Durante muchos años, los padres hablaron de aquella hija «que no quería salir». Ellos mismos envejecieron, destacando como una extraña pareja, que apenas recibían visitas ni se relacionaban con el vecindario. Llegó un tiempo en que, a los viejos, ya no se los veía pisar la calle. La casa permanecía cerrada y silenciosa. Varias veces llamaron a su puerta y nadie contestó. Alertaron a la policía. Cuando éstos entraron se encontraron con dos ancianos, algo desnutridos y desastrados, pero protestando muy enérgicamente por aquella invasión. El interior no demostraba nada anormal, estaba limpio y ordenado y los viejos no daban el menor signo de enajenación.
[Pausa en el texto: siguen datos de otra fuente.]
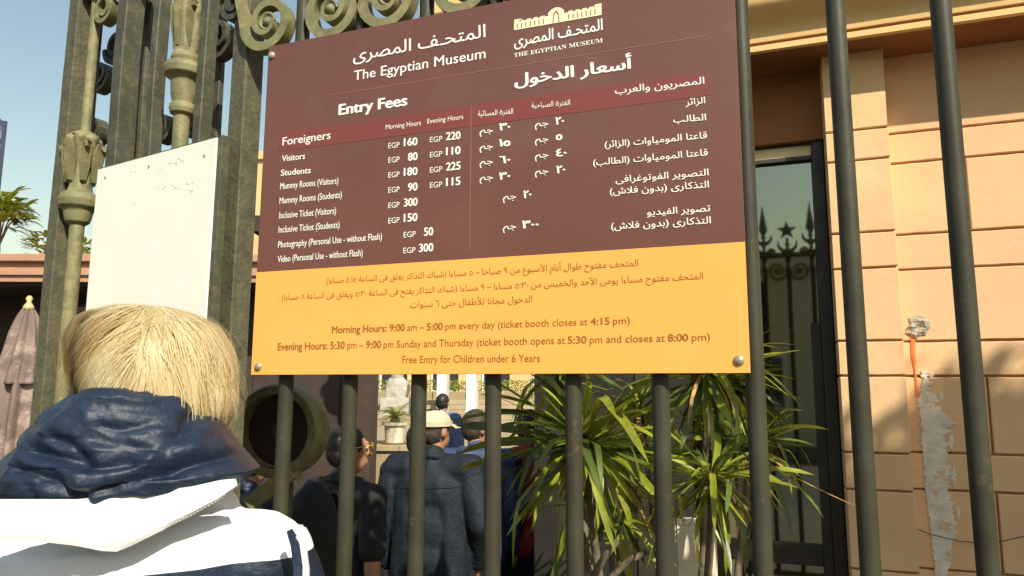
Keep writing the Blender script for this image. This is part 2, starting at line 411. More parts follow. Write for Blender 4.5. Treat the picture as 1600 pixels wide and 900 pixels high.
def text_bm(s, bold=0):
    """outline of the words, each closed contour filled on its own (holes cut), stacked a hair apart"""
    cu = bpy.data.curves.new('t', 'FONT'); cu.body = s; cu.size = 1; cu.resolution_u = 3; cu.fill_mode = 'NONE'
    o = bpy.data.objects.new('t', cu); C.objects.link(o)
    dg = bpy.context.evaluated_depsgraph_get()
    me = bpy.data.meshes.new_from_object(o.evaluated_get(dg)); bpy.data.objects.remove(o)
    nb = {}
    for e in me.edges:
        a, b = e.vertices; nb.setdefault(a, []).append(b); nb.setdefault(b, []).append(a)
    loops, seen = [], set()
    for v in nb:
        if v in seen: continue
        lp = [v]; seen.add(v); cur = v
        while True:
            nx = [q for q in nb[cur] if q not in seen]
            if not nx: break
            cur = nx[0] if len(lp) > 1 or len(nx) == 1 else min(nx); lp.append(cur); seen.add(cur)
        P = [me.vertices[q].co.to_2d() for q in lp]
        # keep the stored direction
        if len(lp) > 2 and lp[1] - lp[0] != 1 and lp[0] < lp[1]: P = [P[0]] + P[:0:-1]
        A = sum(P[q].x * P[(q + 1) % len(P)].y - P[(q + 1) % len(P)].x * P[q].y for q in range(len(P))) / 2
        if len(P) > 2: loops.append((P, A))
    bpy.data.meshes.remove(me)
    def inside(p, P):
        c = False
        for q in range(len(P)):
            a, b = P[q], P[q - 1]
            if (a.y > p.y) != (b.y > p.y) and p.x < (b.x - a.x) * (p.y - a.y) / (b.y - a.y) + a.x: c = not c
        return c
    def contained(H, P): return sum(inside(p, P) for p in H) > .9 * len(H)
    info = [(P, A, [Q for Q, B_ in loops if B_ * A < 0 and abs(B_) > abs(A) and contained(P, Q)]) for P, A in loops]
    bm = bmesh.new()
    offs = [(0, 0)] if not bold else [(bold * k, 0) for k in (-1, -.33, .33, 1)] + [(0, bold * .45), (0, -bold * .45)]
    for n, P in enumerate([l[0] for l in info if not l[2]]):
        hs = [H for H, B_, own in info if any(P is q for q in own)]
        polys = [[Vector((p.x, p.y, 0)) for p in P]] + [[Vector((p.x, p.y, 0)) for p in H] for H in hs]
        flat_ = [p for q in polys for p in q]; tri = tessellate_polygon(polys)
        for k, (dx, dy) in enumerate(offs):
            vs = [bm.verts.new(p + Vector((dx, dy, k * .0004 + (n % 3) * .0015))) for p in flat_]
            for t in tri:
                try: bm.faces.new([vs[q] for q in t])
                except ValueError: pass
    return bm
REFH = {}
def refh(c):
    if c not in REFH:
        b = text_bm(c); REFH[c] = max(v.co.y for v in b.verts) - min(0, min(v.co.y for v in b.verts)); b.free()
    return REFH[c]
def write(s, x0, y0, x1, y1, cap, mat='white_ink', bold=0, arabic=False, ref=None, dy=-.0012):
    """print s on the sign between baseline pixels (x0,y0)-(x1,y1), capital height cap pixels"""
    raw = s
    if arabic: s = shape_arabic(s)
    p, q = sp(x0, y0), sp(x1, y1)
    mid = (p + q) / 2; H = cap * (mid - CAM).dot(FWD) / F
    k = H / refh(ref or ('ا' if arabic else 'H'))
    bm = text_bm(s, bold)
    mn = min(v.co.x for v in bm.verts); mx = max(v.co.x for v in bm.verts)
    kx = (q - p).length / (mx - mn); ang = (q - p).normalized()
    up = Vector((0, 0, 1))
    for v in bm.verts:
        v.co = p + ang * (v.co.x - mn) * kx + up * v.co.y * k + Vector((0, dy - v.co.z * .05, 0)) - SO
    me = bpy.data.meshes.new('lettering'); bm.to_mesh(me); bm.free()
    return obj('lettering', me, mat, sign)
B = .022
write('The Egyptian Museum', 553, 126, 759, 91, 17, bold=.008)
write('المتحـف المصرى', 552, 96, 759, 58, 22, arabic=True, bold=.01)
write('Entry Fees', 529, 180, 637, 164.5, 18, bold=.04)
write('Morning Hours', 603, 202.4, 658, 195.5, 8)
write('Evening Hours', 668, 193.5, 724, 186, 8)
write('Foreigners', 441.6, 227.5, 517, 217, 13.5, bold=.012)
write('Visitors', 440.7, 252.6, 477, 248.3, 10, bold=.02)
write('Students', 439, 275, 486, 270.5, 10, bold=.02)
for s, x0, y0, x1, y1 in (('Mummy Rooms (Visitors)', 438, 296, 529, 287), ('Mummy Rooms (Students)', 437, 318.7, 534.6, 309), ('Inclusive Ticket (Visitors)', 436.7, 341.7, 525.5, 334),
                          ('Inclusive Ticket (Students)', 435.6, 364, 531, 356), ('Photography (Personal Use - without Flash)', 434.8, 387.3, 597, 374.5), ('Video (Personal Use - without Flash)', 434, 410, 567, 399.8)):
    write(s, x0, y0, x1, y1, 10.5, bold=.012)
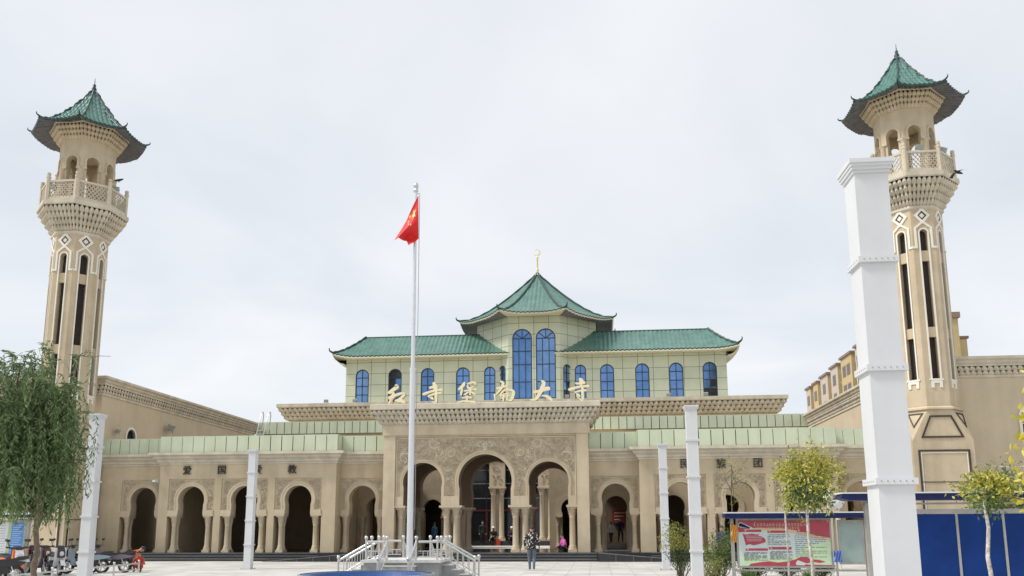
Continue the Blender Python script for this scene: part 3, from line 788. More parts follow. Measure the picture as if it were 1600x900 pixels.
# octagonal pavilion roof
def octa_roof(cx, cy, Rr, EZ, AZ, pitch, amp, pw_, curl, cl, nv, steps, hr, tip, parent, tilem, soffit_r, soffit_z, soffit_mats, fascia=.2, rot=pi/8, roofname='roof'):
    rf = MB(); rd = MB(); ev = MB()
    V = [Vector((cx+Rr*cos(rot+k*pi/4), cy+Rr*sin(rot+k*pi/4), EZ)) for k in range(8)]; ap = Vector((cx, cy, AZ))
    for k in range(8):
        a, b = V[k], V[(k+1) % 8]
        g = tile_slope(rf, a, b, ap, ap, pitch, amp, pw_, curl, curl, cl, nv, steps)
        hip(rd, [row[0]+Vector((0, 0, hr*.5)) for row in g], hr, tip)
        row = g[0]; st = max(1, len(row)//40); R_ = row[::st]+([row[-1]] if (len(row)-1) % st else [])
        ia, ib = [Vector((cx+soffit_r*cos(rot+q*pi/4), cy+soffit_r*sin(rot+q*pi/4), soffit_z)) for q in (k, k+1)]
        inn = lambda p, t: Vector((cx, cy, 0))+(Vector((p.x, p.y, 0))-Vector((cx, cy, 0)))*t+Vector((0, 0, p.z))
        lo = [inn(p, .995)-Vector((0, 0, .09)) for p in R_]; lo2 = [inn(p, .985)-Vector((0, 0, fascia)) for p in R_]
        ev.grid([R_, lo], 2, True); ev.grid([lo, lo2], 0, True)
        gg = []
        for q in range(7):
            t = q/6; gg.append([p.lerp(ia.lerp(ib, j/(len(R_)-1)), t)-Vector((0, 0, .25*sin(pi*t)*fascia)) for j, p in enumerate(lo2)])
        mi = 1 if (V[k].y+V[(k+1) % 8].y)/2 > cy-Rr*.8 else 0
        ev.grid(gg, mi, True)
        # rafters under the eave
        for q in range(1, 8):
            t = q/8; p0 = lo2[int(t*(len(lo2)-1))]; p1 = ia.lerp(ib, t)
            if soffit_mats[1] == 'soffit' and Rr < 5: ev.tube([p0-Vector((0, 0, .02)), p1-Vector((0, 0, .03))], .03, 4, 1, False, False)
    o = rf.build(roofname, tilem, parent); rd.build('ridge', 'ridge', o); ev.build('eave', soffit_mats, o)
    return o
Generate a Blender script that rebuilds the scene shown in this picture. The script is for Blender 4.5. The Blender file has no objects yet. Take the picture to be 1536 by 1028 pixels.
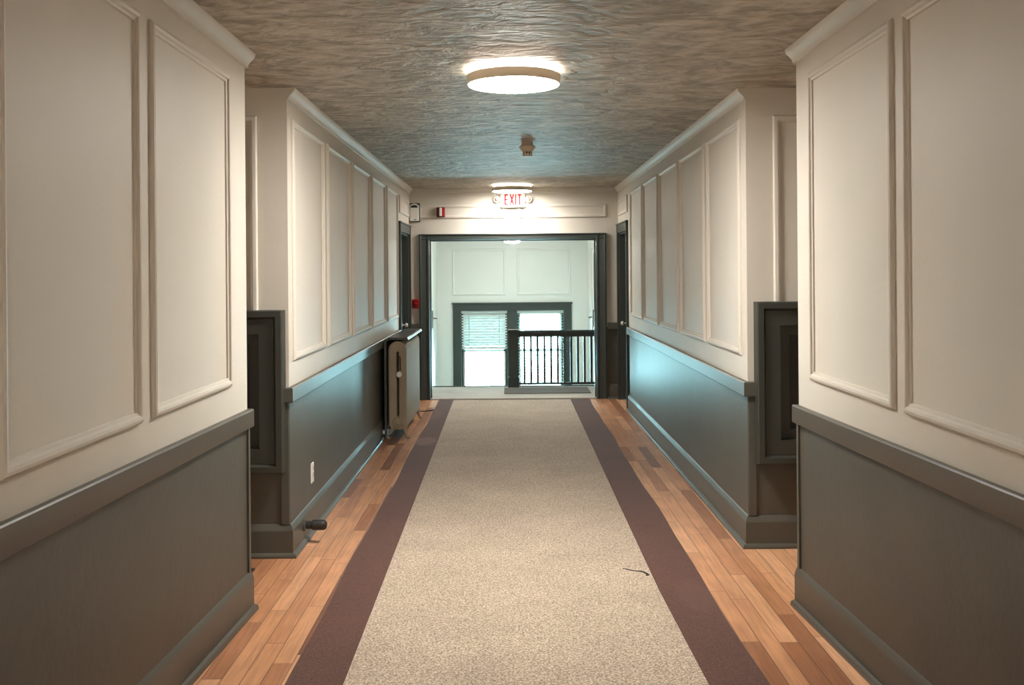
import bpy, math, random
from mathutils import Vector
random.seed(7)
S = bpy.context.scene
COL = S.collection
PI = math.pi

# ------------------------------------------------------------------ helpers
class MB:
    """collects geometry, then links it as ONE mesh object"""
    def __init__(s, f=None): s.v = []; s.f = []; s.map = f
    def add(s, vs, fs):
        n = len(s.v)
        s.v += [s.map(*p) if s.map else tuple(p) for p in vs]
        s.f += [tuple(i + n for i in f) for f in fs]
        return s
    def box(s, x0, x1, y0, y1, z0, z1, ny=1):
        if x1 < x0: x0, x1 = x1, x0
        if y1 < y0: y0, y1 = y1, y0
        if z1 < z0: z0, z1 = z1, z0
        vs = []; fs = []
        for i in range(ny + 1):
            y = y0 + (y1 - y0) * i / ny
            vs += [(x0, y, z0), (x1, y, z0), (x1, y, z1), (x0, y, z1)]
        for i in range(ny):
            a = 4 * i
            for k in range(4):
                k2 = (k + 1) % 4
                fs.append((a + k, a + 4 + k, a + 4 + k2, a + k2))
        fs += [(0, 1, 2, 3), (4 * ny + 3, 4 * ny + 2, 4 * ny + 1, 4 * ny)]
        return s.add(vs, fs)
    def loops(s, ls, closed=False, cap=True):
        n = len(ls[0]); vs = [p for l in ls for p in l]; fs = []
        m = len(ls)
        for i in range(m if closed else m - 1):
            j = (i + 1) % m
            for k in range(n):
                k2 = (k + 1) % n
                fs.append((i * n + k, i * n + k2, j * n + k2, j * n + k))
        if cap and not closed:
            fs.append(tuple(range(n))[::-1]); fs.append(tuple((m - 1) * n + k for k in range(n)))
        return s.add(vs, fs)
    def frame(s, to, u0, u1, v0, v1, prof):
        """mitred moulding around a rectangle; prof = [(inset, height)]"""
        ls = [[to(u0 + d, v0 + d, h), to(u1 - d, v0 + d, h), to(u1 - d, v1 - d, h), to(u0 + d, v1 - d, h)] for d, h in prof]
        return s.loops(ls, closed=True)
    def sweep(s, to, u0, u1, prof, n=1):
        """bar with constant cross-section prof=[(v,h)] from u0 to u1"""
        ls = [[to(u0 + (u1 - u0) * i / n, v, h) for v, h in prof] for i in range(n + 1)]
        return s.loops(ls)
    def lathe(s, prof, o=(0, 0, 0), axis='z', n=32):
        ls = []
        for r, h in prof:
            l = []
            for k in range(n):
                a = 2 * PI * k / n; c, t = r * math.cos(a), r * math.sin(a)
                p = (c, t, h) if axis == 'z' else ((c, h, t) if axis == 'y' else (h, c, t))
                l.append((p[0] + o[0], p[1] + o[1], p[2] + o[2]))
            ls.append(l)
        return s.loops(ls)
    def tube(s, pts, r, n=8):
        pts = [Vector(p) for p in pts]; ls = []
        for i, p in enumerate(pts):
            d = (pts[min(i + 1, len(pts) - 1)] - pts[max(i - 1, 0)]).normalized()
            up = Vector((0, 0, 1)) if abs(d.z) < .9 else Vector((1, 0, 0))
            a = d.cross(up).normalized(); b = a.cross(d)
            rr = r[i] if isinstance(r, (list, tuple)) else r
            ls.append([tuple(p + (a * math.cos(2 * PI * k / n) + b * math.sin(2 * PI * k / n)) * rr) for k in range(n)])
        return s.loops(ls)
    def bar(s, p, q, w, d, nrm=(0, -1, 0)):
        """straight bar from p to q, width w in-plane, depth d along nrm"""
        p, q, nr = Vector(p), Vector(q), Vector(nrm)
        a = (q - p).normalized().cross(nr).normalized() * w / 2
        l = lambda c: [tuple(c + a), tuple(c - a), tuple(c - a + nr * d), tuple(c + a + nr * d)]
        return s.loops([l(p), l(q)])
    def build(s, name, mat, parent=None, bevel=0, smooth=False, kind=None):
        me = bpy.data.meshes.new(name)
        me.from_pydata(s.v, [], s.f); me.validate(); me.update()
        import bmesh
        b = bmesh.new(); b.from_mesh(me); bmesh.ops.recalc_face_normals(b, faces=b.faces); b.to_mesh(me); b.free()
        for m in (mat if isinstance(mat, (list, tuple)) else [mat]): me.materials.append(m)
        if smooth:
            for p in me.polygons: p.use_smooth = True
            me.set_sharp_from_angle(angle=math.radians(35))
        o = bpy.data.objects.new(name, me); COL.objects.link(o)
        if parent: o.parent = parent; o.matrix_parent_inverse = parent.matrix_basis.inverted()
        if bevel:
            m = o.modifiers.new('bevel', 'BEVEL'); m.width = bevel; m.segments = 2; m.limit_method = 'ANGLE'; m.angle_limit = .6
            m.harden_normals = False
        if kind: o['kind'] = kind
        return o

def tag(o, label, cat, group=None):
    o['label'] = label; o['category'] = cat
    if group: o['group'] = group
    return o
def thing(name, label, cat, loc, group=None):
    o = bpy.data.objects.new(name, None); o.location = loc; o.empty_display_size = .1; COL.objects.link(o)
    return tag(o, label, cat, group)
def struct(name, mb, mat, **k): return mb.build(name, mat, kind='structure', **k)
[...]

 –«Ustedes tienen una hija. ¿Dónde está?» –«No quiere salir, y ustedes no tienen el menor derecho a violar su sagrada intimidad». Mas, a pesar de sus protestas, la policía encontró el muro con el agujero tapado por un cuadro. Se mandó abrir una entrada, y fueron testigos de algo demencial. La auto-secuestrada se había convertido en poco menos que un animal greñudo, que yacía sobre un estercolero apestoso. De inmediato se la tuvo por víctima de un sádico secuestro por parte de los padres, que fueron seguidamente encarcelados. Gide se interesó por aquel caso al persuadirse de que dichos padres se forzaron a pactar con la hija tan rigurosa decisión, y sus declaraciones casi los exculpaban. –«Era ella quien nos lo imponía, nos obligaba por amor y piedad ante su trastorno. Sólo cumpliendo con su gusto la podíamos conservar. Pero nuestra vida ha sido un infierno, sin poder cambiar una sola palabra con ella y cerciorándonos de que seguía con vida si escuchábamos algún ruido que lo demostrara. Había que tomarlo con resignación y no relacionarnos mucho con los vecinos, para no levantar sospechas. La secuestrada – según el juez– nos secuestraba también a nosotros y, con el tiempo, se nos han quitado las ganas de vivir».

Aquello era la triste verdad –«¿Quién es el culpable aquí?», se preguntaba el escritor francés. Esta forma extrema de renunciar voluntariamente a la vida y al mundo –sin contar con los eremitas y los padres del yermo– ha sido, en tiempos, más frecuente de lo que se cree.

Emparedados voluntarios, con suficientes testimonios privados y públicos que lo prueban, los hubo desde la Edad Media en adelante. Para la «novela gótica» –en el prerromanticismo– fueron un buen recurso terrorífico, a sabiendas de su histórica veracidad.

Hasta llegar a mi propia familia decimonónica. Mi bisabuela paterna así lo decidió: permanecer en sus habitaciones, sin salir jamás a la calle, casi muda, sin comunicar con la familia más de lo necesario. Y yo mismo, siento tentaciones de hacerlo cuando me encuentro sin ganas de vivir.

Pero en nuestro tiempo se produce otro lamentable fenómeno. El del anciano sin familia, que no quiere abandonar su casa por un aborrecible asilo, que coartaría su libertad; se entierra a sí mismo en su propia vivienda, se abandona, se rodea de basura y apenas se alimenta, sin ganas de vivir. Y algún día aparece muerto o a punto de morir. La asistencia pública ha llegado bien tarde. ¡Fatalidad!